Retirement Claims Backlog Falls, But Processing Rate Slows
The backlog stood at 15,374 claims at the end of May, a 16 percent reduction from April.
The retirement claims backlog continues to fall, but the rate at which the Office of Personnel Management is processing applications slowed in May, according to the latest numbers.
By the end of May, OPM had whittled the backlog to 15,374 unprocessed federal retirement claims, down from 18,226 claims in April. The agency actually received more applications last month than it expected – 7,845 new applications compared to an estimated 7,100. OPM processed 10,697 claims in May, 2,037 more than in April.
But the agency’s rate of processing dropped 4.6 percentage points between April and May. OPM processed 68 percent of retirement claims in 60 days or less last month, compared to 72.6 percent of claims during that time frame in April.

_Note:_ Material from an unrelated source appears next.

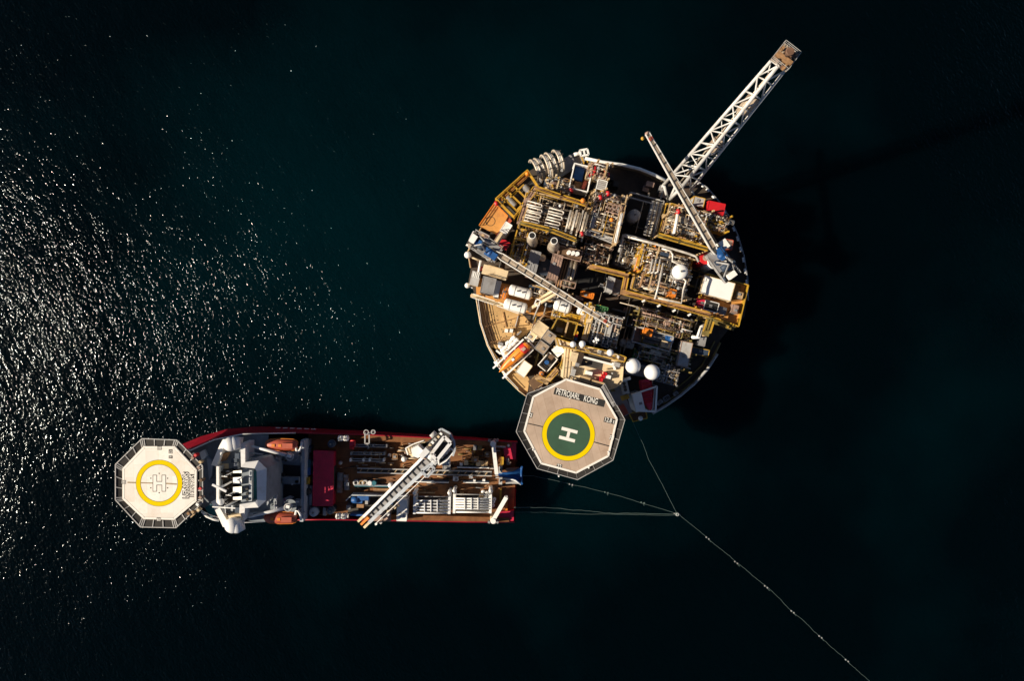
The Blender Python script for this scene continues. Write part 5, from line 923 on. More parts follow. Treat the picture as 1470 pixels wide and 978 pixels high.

Retirement claims typically spike in January, and then settle to lower levels for the rest of the year. But OPM received 1,553 more new claims in May than in April this year.
Clearing up the retirement claims backlog has been an ongoing struggle for OPM and a constant source of frustration for federal retirees and members of Congress, who hear lots of complaints from their constituents. OPM originally attempted to eliminate the backlog by the summer of 2013, but sequestration forced the agency to scale back its ambitions.
OPM predicted it would decrease the number of claims by 4,332 between June and September to 11,042 claims, though that target seems ambitious at this point.